Olszewski: Trudno mówić o nielojalności ze strony Sejmu, ponieważ rząd był jakby jego emanacją, czerpał swój mandat z uchwały większości sejmowej. Sejm miał prawo nas oceniać i rozliczać, taka jest przecież mechanika demokratycznego ustroju parlamentarnego. Ale też trudno powiedzieć, że jeżeli większość sejmowa coś kwestionuje, to jest to jej dobre prawo i rząd musi się temu podporządkować. Powiedziałbym tylko, że spektakularnie kompromitującym ten Sejm aktem była cała sprawa lustracyjna. Podjęcie uchwały lustracyjnej. Uchwały, co tu dużo mówić fatalnej w swej konstrukcji i o nieracjonalnej formule. Podjęcie jej z wyprzedzeniem naszej inicjatywy (bo mieliśmy już przygotowaną taką inicjatywę, projekt ustawy lustracyjnej, który miał być przekazany Sejmowi). Ja to wyprzedzenie nawet rozumiałem, bo bylo wiadomo, że jest już wniosek prezydenta, o którym mówiłem o odwołanie rządu. Sądzę, że taka była geneza tej uchwały - zakładając dobrą wolę wszystkich. Większość posłów miała przekonanie, że jesli ten rząd nie przeprowadzi lustracji, to już nie przeprowadzi jej żaden następny i, że trzeba się spieszyć. Dlatego podjęto sprawę z marszu, niespodziewanie, bez dłuższej dyskusji i narzucono Macierewiczowi obowiązek wykonania tej uchwały. No, ale obalenie rządu, który uchwałę starał się wykonać, przez Sejm, który znaczną większością tę uchwałę podjął, to była nie tyle nielojalność wobec Macierewicza i wobec rządu, tylko kompromitacja tego Sejmu i jego nielojalność wobec własnych wyborów.(4)

2 komentarze:

  1. Chciałoby się jakoś to skomentować, ale nie ma jak:)

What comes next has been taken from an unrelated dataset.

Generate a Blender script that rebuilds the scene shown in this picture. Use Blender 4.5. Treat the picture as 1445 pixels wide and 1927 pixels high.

    To mówi samo za siebie.
    Nia miałem dziś siły na Leskiego, dzięki Panu jestem na bieżąco, dzięki.

    OdpowiedzUsuń
  2. Buta kociarza, chciałoby się napisać. ale to nie jest buta. Mam swoją teorię na temat takich dziennikarzy oraz ich obiektywności. Stosują te same mechanizmy obronne i wyparcia, jak człowiek molestowany w dzieciństwie. Dobry wujek o pięknej opozycyjnej przeszłości wykorzystał ich i dokonał czynu lubieznego na inteligencji. Być de facto zgwałconym i porzuconym przez dobrego wujka i to w taki sposób, że sami widzą to dopiero od niedawna (a oszołomy ostrzegały, że są dymani) jest bardzo przykrym uczuciem. Kiedyś o tym napiszę, gdy mi się Janke nawinie.